Youth, for most people, ends in their mid to late 20’s. Most of them just won’t admit it.

Life expectancy in America sits around 78. Divide that in three. Youth lasts until 26, middle age until 52, and old age until you keel over. (Men, on average, only make it 73.5, so these numbers may even be skewed to the high side.)

You don’t have to believe in these divides. The question isn’t whether they’re real (they’re benchmarks), but what happens to your view of things if you accept the prerequisite that middle age starts when you’re roughly 26.

The fact that most college-educated millennials (myself included) aren’t getting married/having kids/buying a house until their mid 30’s means you have this decade of overlap, or decade in between, when people are and are not both young and middle aged.

For most, that means a decade of still hanging out with their college friends, in whichever major city they all moved to after school. After the rush of their first few years after school, when everyone’s using their new salaries to buy real cocktails instead of endless RedBull Vodkas and Long Island iced teas, they enter that second part of their career, where they realize switching industries isn’t as easy as they once imagined, that they’re more or less locked into a track picked out for them by their 22 year old self, and whatever dreams of travel and creative expression they once harbored as a teen now have to be shoehorned into vacations and hobbies. They start buying themselves nice fleeces. They put a little (or a lot) of money in stocks.

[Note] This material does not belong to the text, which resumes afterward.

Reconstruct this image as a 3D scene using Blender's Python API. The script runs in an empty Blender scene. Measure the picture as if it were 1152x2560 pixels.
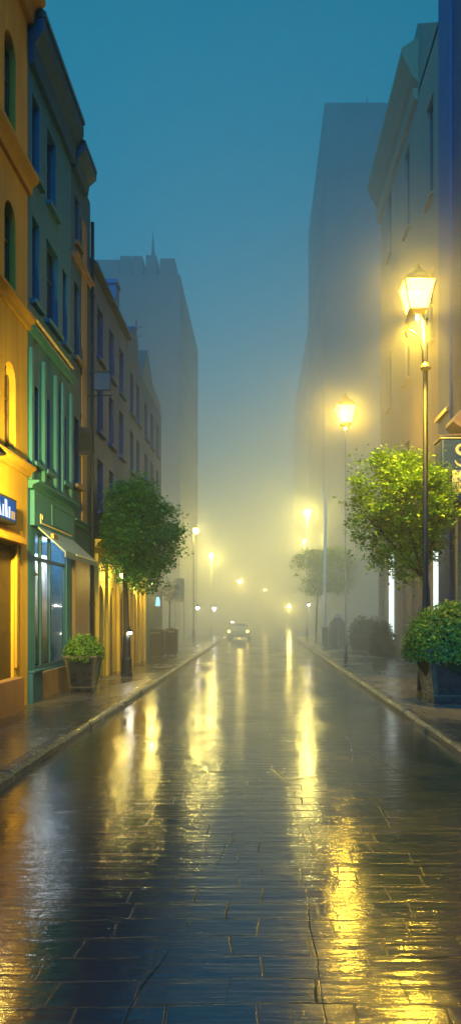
import bpy, bmesh, math, random
from mathutils import Vector
R = math.radians
random.seed(7)
sc = bpy.context.scene
COL = sc.collection
EYE = 1.9
F = 1800.0
def X(px, d): return (px - 650.0) * d / F
def Z(py, d): return EYE + (1538.0 - py) * d / F

# ------------------------------------------------------------------ mesh helpers
def origin_of(o):
    v = Vector((0, 0, 0))
    while o is not None:
        v = v + o.location
        o = o.parent
    return v

class MB:
    def __init__(s): s.v = []; s.f = []
    def quad(s, a, b, c, d):
        n = len(s.v); s.v += [tuple(a), tuple(b), tuple(c), tuple(d)]; s.f.append((n, n+1, n+2, n+3)); return s
    def poly(s, pts):
        n = len(s.v); s.v += [tuple(p) for p in pts]; s.f.append(tuple(range(n, n+len(pts)))); return s
    def box(s, x0, x1, y0, y1, z0, z1):
        n = len(s.v)
        s.v += [(x0,y0,z0),(x1,y0,z0),(x1,y1,z0),(x0,y1,z0),(x0,y0,z1),(x1,y0,z1),(x1,y1,z1),(x0,y1,z1)]
        for q in ((0,3,2,1),(4,5,6,7),(0,1,5,4),(1,2,6,5),(2,3,7,6),(3,0,4,7)): s.f.append(tuple(n+i for i in q))
        return s
    def frustum(s, cx, cy, z0, z1, hx0, hy0, hx1, hy1):
        n = len(s.v)
        for z, hx, hy in ((z0,hx0,hy0),(z1,hx1,hy1)):
            s.v += [(cx-hx,cy-hy,z),(cx+hx,cy-hy,z),(cx+hx,cy+hy,z),(cx-hx,cy+hy,z)]
        for q in ((0,3,2,1),(4,5,6,7),(0,1,5,4),(1,2,6,5),(2,3,7,6),(3,0,4,7)): s.f.append(tuple(n+i for i in q))
        return s
    def tube(s, pts, rad, n=8, cap=True):
        pts = [Vector(p) for p in pts]
        if not isinstance(rad, (list, tuple)): rad = [rad]*len(pts)
        base = len(s.v); up = None
        for i, p in enumerate(pts):
            t = (pts[min(i+1, len(pts)-1)] - pts[max(i-1, 0)]).normalized()
            if up is None:
                a = Vector((1,0,0)) if abs(t.x) < .8 else Vector((0,1,0))
                up = (a - t*a.dot(t)).normalized()
            else:
                up = (up - t*up.dot(t)).normalized()
            w = t.cross(up)
            for k in range(n):
                an = 2*math.pi*k/n
                s.v.append(tuple(p + (up*math.cos(an) + w*math.sin(an))*rad[i]))
        for i in range(len(pts)-1):
            for k in range(n):
                a = base+i*n+k; b = base+i*n+(k+1) % n
                s.f.append((a, b, b+n, a+n))
        if cap:
            s.f.append(tuple(base+k for k in range(n))[::-1])
            s.f.append(tuple(base+(len(pts)-1)*n+k for k in range(n)))
        return s
    def lathe(s, prof, cx, cy, n=16, ph=0.0):
        base = len(s.v)
        for r, z in prof:
            for k in range(n):
                an = ph + 2*math.pi*k/n
                s.v.append((cx+r*math.cos(an), cy+r*math.sin(an), z))
        for i in range(len(prof)-1):
            for k in range(n):
                a = base+i*n+k; b = base+i*n+(k+1) % n
                s.f.append((a, b, b+n, a+n))
        s.f.append(tuple(base+k for k in range(n))[::-1])
        s.f.append(tuple(base+(len(prof)-1)*n+k for k in range(n)))
        return s
    def sphere(s, c, r, n=14, m=9, sx=1, sy=1, sz=1):
        prof = [(max(1e-3, r*math.sin(math.pi*i/m)), -r*math.cos(math.pi*i/m)) for i in range(m+1)]
        b = len(s.v); s.lathe(prof, 0, 0, n)
        for i in range(b, len(s.v)):
            x, y, z = s.v[i]; s.v[i] = (c[0]+x*sx, c[1]+y*sy, c[2]+z*sz)
        return s
    def extrude_xz(s, pts, y0, y1):
        n = len(s.v); k = len(pts)
        s.v += [(x, y0, z) for x, z in pts] + [(x, y1, z) for x, z in pts]
        s.f.append(tuple(n+i for i in range(k))); s.f.append(tuple(n+k+i for i in range(k))[::-1])
        for i in range(k):
            j = (i+1) % k; s.f.append((n+i, n+k+i, n+k+j, n+j))
        return s
    def extrude_yz(s, pts, x0, x1):
        n = len(s.v); k = len(pts)
        s.v += [(x0, y, z) for y, z in pts] + [(x1, y, z) for y, z in pts]
        s.f.append(tuple(n+i for i in range(k))); s.f.append(tuple(n+k+i for i in range(k))[::-1])
        for i in range(k):
            j = (i+1) % k; s.f.append((n+i, n+k+i, n+k+j, n+j))
        return s
    def build(s, name, mat, parent=None, smooth=False, bevel=0.0, fix=True):
        off = origin_of(parent) if parent is not None else Vector((0, 0, 0))
        me = bpy.data.meshes.new(name)
        me.from_pydata([(v[0]-off.x, v[1]-off.y, v[2]-off.z) for v in s.v], [], s.f)
        if fix:
            bm = bmesh.new(); bm.from_mesh(me)
            bmesh.ops.recalc_face_normals(bm, faces=bm.faces)
            bm.to_mesh(me); bm.free()
        me.materials.append(mat)
        if smooth:
            for p in me.polygons: p.use_smooth = True
        o = bpy.data.objects.new(name, me); COL.objects.link(o)
        if parent is not None: o.parent = parent
        if bevel:
            m = o.modifiers.new('bevel', 'BEVEL'); m.width = bevel; m.segments = 2; m.limit_method = 'ANGLE'
        return o

def tag(o, label=None, cat=None, group=None, kind=None):
    if label: o['label'] = label
    if cat: o['category'] = cat
    if group: o['group'] = group
    if kind: o['kind'] = kind
    return o
def empty(name, loc=(0, 0, 0)):
    o = bpy.data.objects.new(name, None); COL.objects.link(o); o.location = loc; o.empty_display_size = .2
    return o
def thing(name, label, cat, loc=(0, 0, 0), group=None):
    return tag(empty(name, loc), label, cat, group)
def copy_tree(o, parent=None):
    c = o.copy(); COL.objects.link(c)
    if parent is not None: c.parent = parent
    for ch in [k for k in bpy.data.objects if k.parent == o]: copy_tree(ch, c)
    return c

# ------------------------------------------------------------------ materials
def nodes_of(name):
    m = bpy.data.materials.new(name); m.use_nodes = True
    nt = m.node_tree; nt.nodes.clear()
    out = nt.nodes.new('ShaderNodeOutputMaterial')
    return m, nt, out
def N(nt, typ, **kw):
    n = nt.nodes.new(typ)
    for k, v in kw.items():
        if k == 'op': n.operation = v
        else: setattr(n, k, v)
    return n
def setin(n, **kw):
    for k, v in kw.items(): n.inputs[k.replace('_', ' ')].default_value = v
    return n
def math_node(nt, op, a, b=None, c=None, clamp=False):
    n = nt.nodes.new('ShaderNodeMath'); n.operation = op; n.use_clamp = clamp
    for i, v in enumerate((a, b, c)):
        if v is None: continue
        if isinstance(v, (int, float)): n.inputs[i].default_value = v
        else: nt.links.new(v, n.inputs[i])
    return n.outputs[0]
def maprange(nt, v, a, b, c, d, smooth=False):
    n = nt.nodes.new('ShaderNodeMapRange')
    if smooth: n.interpolation_type = 'SMOOTHSTEP'
    nt.links.new(v, n.inputs[0])
    for i, q in enumerate((a, b, c, d)): n.inputs[i+1].default_value = q
    return n.outputs[0]
def pos_scaled(nt, sx, sy, sz):
    g = nt.nodes.new('ShaderNodeNewGeometry')
    v = nt.nodes.new('ShaderNodeVectorMath'); v.operation = 'MULTIPLY'
    nt.links.new(g.outputs['Position'], v.inputs[0]); v.inputs[1].default_value = (sx, sy, sz)
    return v.outputs[0]
def noise(nt, vec, scale, detail=4, rough=.55):
    n = nt.nodes.new('ShaderNodeTexNoise')
    nt.links.new(vec, n.inputs['Vector'])
    n.inputs['Scale'].default_value = scale; n.inputs['Detail'].default_value = detail; n.inputs['Roughness'].default_value = rough
    return n.outputs['Fac']
def mixcol(nt, fac, a, b):
    n = nt.nodes.new('ShaderNodeMix'); n.data_type = 'RGBA'
    for idx, v in ((0, fac), (6, a), (7, b)):
        if isinstance(v, (int, float)): n.inputs[idx].default_value = v
        elif isinstance(v, tuple): n.inputs[idx].default_value = (*v[:3], 1)
        else: nt.links.new(v, n.inputs[idx])
    return n.outputs[2]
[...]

It’s not that major changes can’t be made. But all the founders I know made the leap in their mid-20s at the latest, whereas all the people I know who work in Big Tech have been saying for years that they’ll leave. Of course the longer they stay, the less likely they’ll ever leave.

You can replace “founders” with artists, lawyers, doctors, etc., and it still holds true. They either started before their mid-20s or they never started at all.

There are material and mental hallmarks of being middle age. If youth is characterized by discovering (or shaping) yourself, then middle age is about simply accepting yourself. This is hard to do for people who are constantly promising themselves that ‘tomorrow’ they’ll change, whether that’s reigning in useless scrolling or quitting their job to backpack Vietnam. In youth, there is always something ‘outstanding.’ You’re never quite done growing, until the moment you realize you are.

Having a family may lead to feeling middle aged — or feeling middle aged may lead to having a family. You begin to value yourself less as an atomized individual and more as a part of some greater continuum.

A border is crossed in your mid-20’s, but because people today lack the traditional external sign posts (a mortgage, marriage, kids), they’re failing to notice this crossing. That doesn’t stop it from happening.

Middle age means relieving yourself of the burden of having to be the most important thing in your life.

When I was younger, I was scared of dying because of everything I’d miss out on (even if I knew this wouldn’t be a concern when I was dead). Now that I’m middle age, I’m afraid of dying because of what it would mean to everyone else in my life (even if I know that’ll be their problem, not mine).

Middle age means realizing there are more important things than your feelings.

Youth is obsessed with feelings, whether it’s the petty neuroticism of the Twitter-addled teen or the high-minded ecstasy of the capital-R Romantic poets. The cult of youth has always been one of feeling, with the vivid immediacy of emotions taken as proof of their ultimate authenticity.

I think of Taylor Swift, whose appeal to me (as an outsider) is her exaltation of adolescent feelings. Over and over again, her songs make the plea that her feelings are what matters most in the world. She makes heroes of the men who make her feel good and villains (and buffoons) of the men who do not. It’s her prerogative, and I don’t blame her. She isn’t the first pop-star to make a career out of claiming we never have to grow up. But as a recovering-Swiftie recently quipped, ‘I stopped being a fan once I realized she’s 34 and still acts like she’s in seventh grade.’

Mortality, in middle age, is what unites, rather than separates. From the shadow of your ego, it becomes the wellspring in which all communal understanding arises. It’s no longer that which marks you apart, but that which allows you to see others at all.